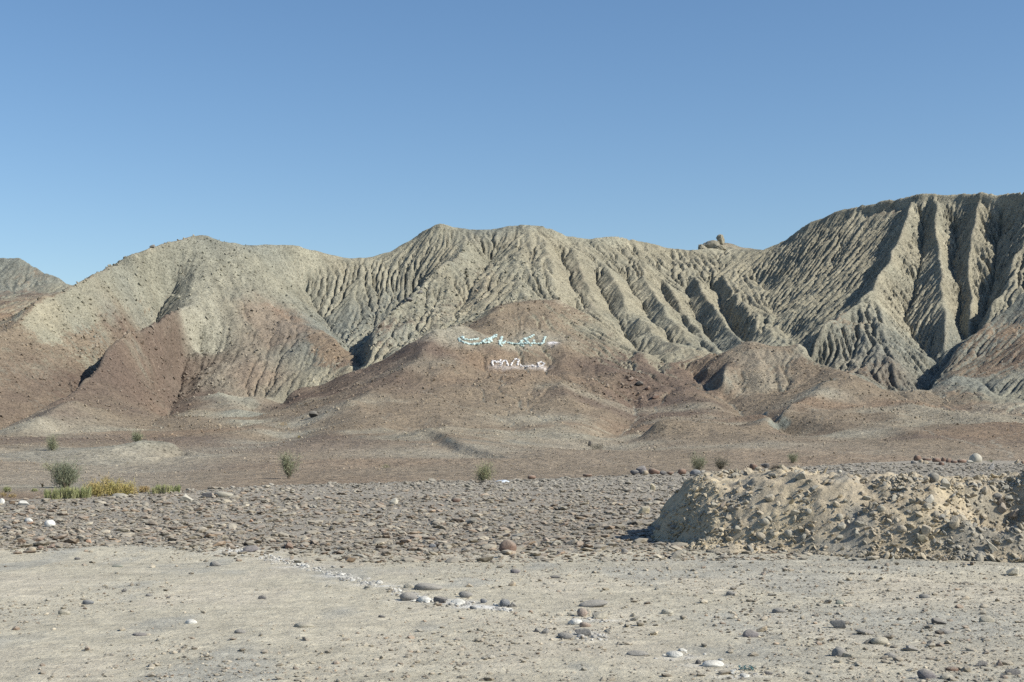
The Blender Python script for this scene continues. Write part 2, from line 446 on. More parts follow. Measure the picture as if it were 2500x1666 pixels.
# ray from the photographer's eye to the ground, used to find where a traced spot lies on the hills
def hit(dx, dy, d0=56.0, d1=300.0, step=0.25):
    D = np.arange(d0, d1, step)
    x = (dx - 1176.5) * K * D; z = CAMZ + (998 - dy) * K * D
    h = hz(x, D)
    w_ = np.where(h >= z)[0]
    d = D[w_[0]] if len(w_) else d1
    return ((dx - 1176.5) * K * d, d, float(hz((dx - 1176.5) * K * d, d)))
def gh(dx, dy, D, r):
    x, y, _ = hit(dx, dy, 120)
    return np.exp(-((GX - x) ** 2 + (GY - y) ** 2) / (2 * r * r))
# --- colour of the ground (rock kinds, some hillside shade painted in), linear albedo
GREEN = np.array([.272, .258, .195]); GREY = np.array([.205, .210, .178]); YEL = np.array([.295, .27, .198])
BROWN = np.array([.232, .186, .133]); RED = np.array([.252, .186, .128]); PALE = np.array([.335, .302, .228]); DARKB = np.array([.14, .106, .085])
n_big = fbm(GX, GY, 30, 4, 21); n_mid = fbm(GX, GY, 8, 4, 22); n_sm = fbm(GX, GY, 1.6, 3, 23)
bm_ = B + 0.22 * n_big + 0.28 * n_mid + 0.16 * n_sm
# gentle ground collects the brown desert gravel, steep cuts show the clay
bm_ = bm_ - 0.5 * smooth01(0.55, 1.0, SL) + 0.12
bm_ = bm_ + 0.55 * sum(gh(*a) for a in [(620,720,226,5),(740,790,211,5),(790,815,206,3),(1940,745,206,3),(400,800,206,7),(420,770,226,4),(440,830,217,4),(440,880,205,4),(475,850,213,3),(2010,850,182,5)])
bm_ = bm_ - .9 * np.clip(sum(gh(*a) for a in [(470,715,230,3),(478,745,227,3),(485,780,224,3),(555,835,217,4),(535,880,210,3),(530,915,203,3),(560,950,188,2.5),(560,740,233,4),(600,870,212,4),(640,830,219,4),(600,790,224,4),(660,880,210,3)]), 0, 1)
bw = smooth01(.32, .62, bm_)[..., None]
clay = GREEN + (YEL - GREEN) * smooth01(.0, .6, n_mid + n_big + 0.25 * smooth01(18, 30, Z))[..., None]
clay = clay + (GREY - clay) * smooth01(-.05, .5, -n_big + 0.3 * fbm(GX, GY, 14, 3, 27) + 0.5 * smooth01(28, 12, Z) - .1)[..., None]
brn = BROWN + (RED - BROWN) * smooth01(0, .5, fbm(GX, GY, 18, 3, 25))[..., None]
brn = brn + (DARKB - brn) * (0.75 * smooth01(.05, .5, fbm(GX, GY, 20, 4, 26) + 0.12 * n_sm + 0.25 * smooth01(0, 0.6, Zx) * 0))[..., None]
brn = brn + (PALE - brn) * (0.7 * smooth01(.12, .5, fbm(GX, GY, 13, 4, 28) + 0.1 * n_sm))[..., None]
C = clay * (1 - bw) + brn * bw
brn_shade = np.clip(sum(a_ * gh(x_, y_, D_, r_) for x_, y_, D_, r_, a_ in [(930,830,197,5,1),(870,858,196,5,1),(790,878,195,6,1),(720,905,190,5,.9),(900,865,186,5,.8),(840,900,178,5,.7),
  (500,855,196,5.5,1),(460,830,203,5.5,1),(430,790,212,5.5,1),(470,880,190,5.5,1.1),(420,760,217,5,1),(250,830,198,5,.7),(150,900,185,6,.8),(60,950,172,7,.8),(330,780,212,4,.6),(1960,840,183,4,.6),(2030,850,183,3,.8),(2353,830,180,6,.6),(1740,840,190,6,.45),(1480,890,176,5,.6),(1350,850,192,5,.5),(1440,990,142,4,.5)]), 0, 1) * (0.7 + 0.6 * n_mid)
C = C + (np.array([.128, .092, .073]) - C) * np.clip(brn_shade, 0, 1)[..., None] * .9  # dark gravel tone, with the shade of the hill faces painted in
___
Given instruction: Copy out the data above exactly, except the pictures.

Output for this exercise:
The Blender Python script for this scene continues. Write part 2, from line 446 on. More parts follow. Measure the picture as if it were 2500x1666 pixels.
# ray from the photographer's eye to the ground, used to find where a traced spot lies on the hills
def hit(dx, dy, d0=56.0, d1=300.0, step=0.25):
    D = np.arange(d0, d1, step)
    x = (dx - 1176.5) * K * D; z = CAMZ + (998 - dy) * K * D
    h = hz(x, D)
    w_ = np.where(h >= z)[0]
    d = D[w_[0]] if len(w_) else d1
    return ((dx - 1176.5) * K * d, d, float(hz((dx - 1176.5) * K * d, d)))
def gh(dx, dy, D, r):
    x, y, _ = hit(dx, dy, 120)
    return np.exp(-((GX - x) ** 2 + (GY - y) ** 2) / (2 * r * r))
# --- colour of the ground (rock kinds, some hillside shade painted in), linear albedo
GREEN = np.array([.272, .258, .195]); GREY = np.array([.205, .210, .178]); YEL = np.array([.295, .27, .198])
BROWN = np.array([.232, .186, .133]); RED = np.array([.252, .186, .128]); PALE = np.array([.335, .302, .228]); DARKB = np.array([.14, .106, .085])
n_big = fbm(GX, GY, 30, 4, 21); n_mid = fbm(GX, GY, 8, 4, 22); n_sm = fbm(GX, GY, 1.6, 3, 23)
bm_ = B + 0.22 * n_big + 0.28 * n_mid + 0.16 * n_sm
# gentle ground collects the brown desert gravel, steep cuts show the clay
bm_ = bm_ - 0.5 * smooth01(0.55, 1.0, SL) + 0.12
bm_ = bm_ + 0.55 * sum(gh(*a) for a in [(620,720,226,5),(740,790,211,5),(790,815,206,3),(1940,745,206,3),(400,800,206,7),(420,770,226,4),(440,830,217,4),(440,880,205,4),(475,850,213,3),(2010,850,182,5)])
bm_ = bm_ - .9 * np.clip(sum(gh(*a) for a in [(470,715,230,3),(478,745,227,3),(485,780,224,3),(555,835,217,4),(535,880,210,3),(530,915,203,3),(560,950,188,2.5),(560,740,233,4),(600,870,212,4),(640,830,219,4),(600,790,224,4),(660,880,210,3)]), 0, 1)
bw = smooth01(.32, .62, bm_)[..., None]
clay = GREEN + (YEL - GREEN) * smooth01(.0, .6, n_mid + n_big + 0.25 * smooth01(18, 30, Z))[..., None]
clay = clay + (GREY - clay) * smooth01(-.05, .5, -n_big + 0.3 * fbm(GX, GY, 14, 3, 27) + 0.5 * smooth01(28, 12, Z) - .1)[..., None]
brn = BROWN + (RED - BROWN) * smooth01(0, .5, fbm(GX, GY, 18, 3, 25))[..., None]
brn = brn + (DARKB - brn) * (0.75 * smooth01(.05, .5, fbm(GX, GY, 20, 4, 26) + 0.12 * n_sm + 0.25 * smooth01(0, 0.6, Zx) * 0))[..., None]
brn = brn + (PALE - brn) * (0.7 * smooth01(.12, .5, fbm(GX, GY, 13, 4, 28) + 0.1 * n_sm))[..., None]
C = clay * (1 - bw) + brn * bw
brn_shade = np.clip(sum(a_ * gh(x_, y_, D_, r_) for x_, y_, D_, r_, a_ in [(930,830,197,5,1),(870,858,196,5,1),(790,878,195,6,1),(720,905,190,5,.9),(900,865,186,5,.8),(840,900,178,5,.7),
  (500,855,196,5.5,1),(460,830,203,5.5,1),(430,790,212,5.5,1),(470,880,190,5.5,1.1),(420,760,217,5,1),(250,830,198,5,.7),(150,900,185,6,.8),(60,950,172,7,.8),(330,780,212,4,.6),(1960,840,183,4,.6),(2030,850,183,3,.8),(2353,830,180,6,.6),(1740,840,190,6,.45),(1480,890,176,5,.6),(1350,850,192,5,.5),(1440,990,142,4,.5)]), 0, 1) * (0.7 + 0.6 * n_mid)
C = C + (np.array([.128, .092, .073]) - C) * np.clip(brn_shade, 0, 1)[..., None] * .9  # dark gravel tone, with the shade of the hill faces painted in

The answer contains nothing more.